Briefing note
At COP 22 today, the Economic Commission for Latin America and the Caribbean (ECLAC) put forth its proposal for the region’s countries to give an environmental big push to their economies, with the aim of changing current production and consumption patterns and establishing a sustainable development path that allows them to confront climate change.
Two events organized by the United Nations regional commissions were held this Tuesday in the context of the 22nd Conference of the Parties (COP) to the United Nations Framework Convention on Climate Change (UNFCCC), which is taking place on November 7-18 in Marrakech (Morocco). The Director of the Sustainable Development and Human Settlements Division, Joseluis Samaniego, represented ECLAC in both instances.

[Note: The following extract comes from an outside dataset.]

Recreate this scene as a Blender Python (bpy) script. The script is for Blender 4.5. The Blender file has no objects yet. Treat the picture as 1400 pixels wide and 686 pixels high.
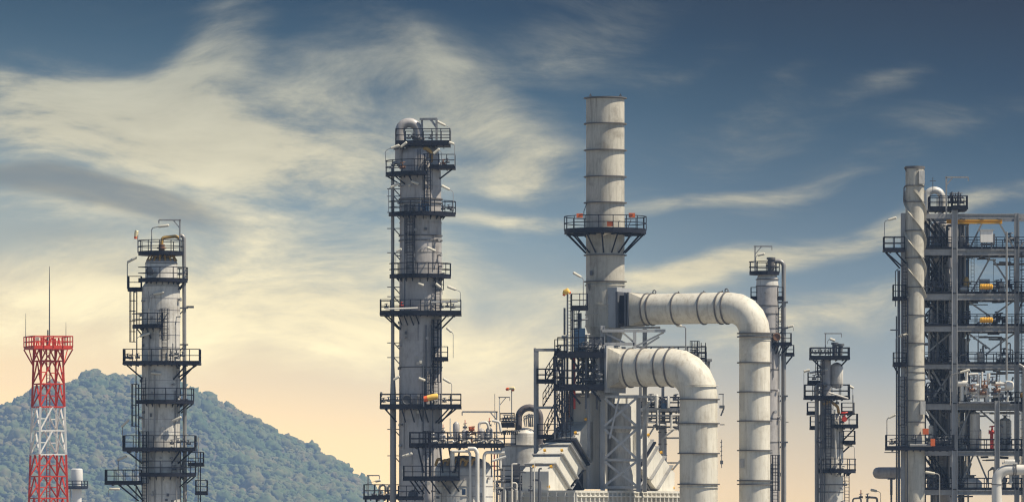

Other participants included the Executive Secretaries of the Economic Commission for Europe (UNECE), Christian Friis Bach; of the Economic and Social Commission for Western Asia (ESCWA), Rima Khalaf; and of the Economic and Social Commission for Asia and the Pacific (ESCAP), Shamshad Akhtar; as well as the acting Executive Secretary of the Economic Commission for Africa (ECA), Abdalla Hamdok.
In the first of these events, entitled Advancing the 2030 Agenda through climate action: Integrated solutions for regional implementation, ECLAC’s representative sustained that climate change is linked to the existence of unsustainable production and consumption patterns, based on intensive fossil fuel use, which means these models must be changed to provide solutions to this phenomenon.
In the second gathering, focused on the Economics of Climate Change: Regional perspectives, Joseluis Samaniego explained that ECLAC, in its latest position document entitled Horizons 2030: Equality at the centre of sustainable development, proposed an environmental big push via investments in strategic sectors to reactivate growth and promote a low-carbon development path.
This proposal, he said, should also contemplate public policy options such as the elimination of subsidies that are harmful to the environment, the modification of relative prices to make more expensive what is least sustainable, the provision of quality public services, and the search for solutions to reduce congestion and pollution in cities.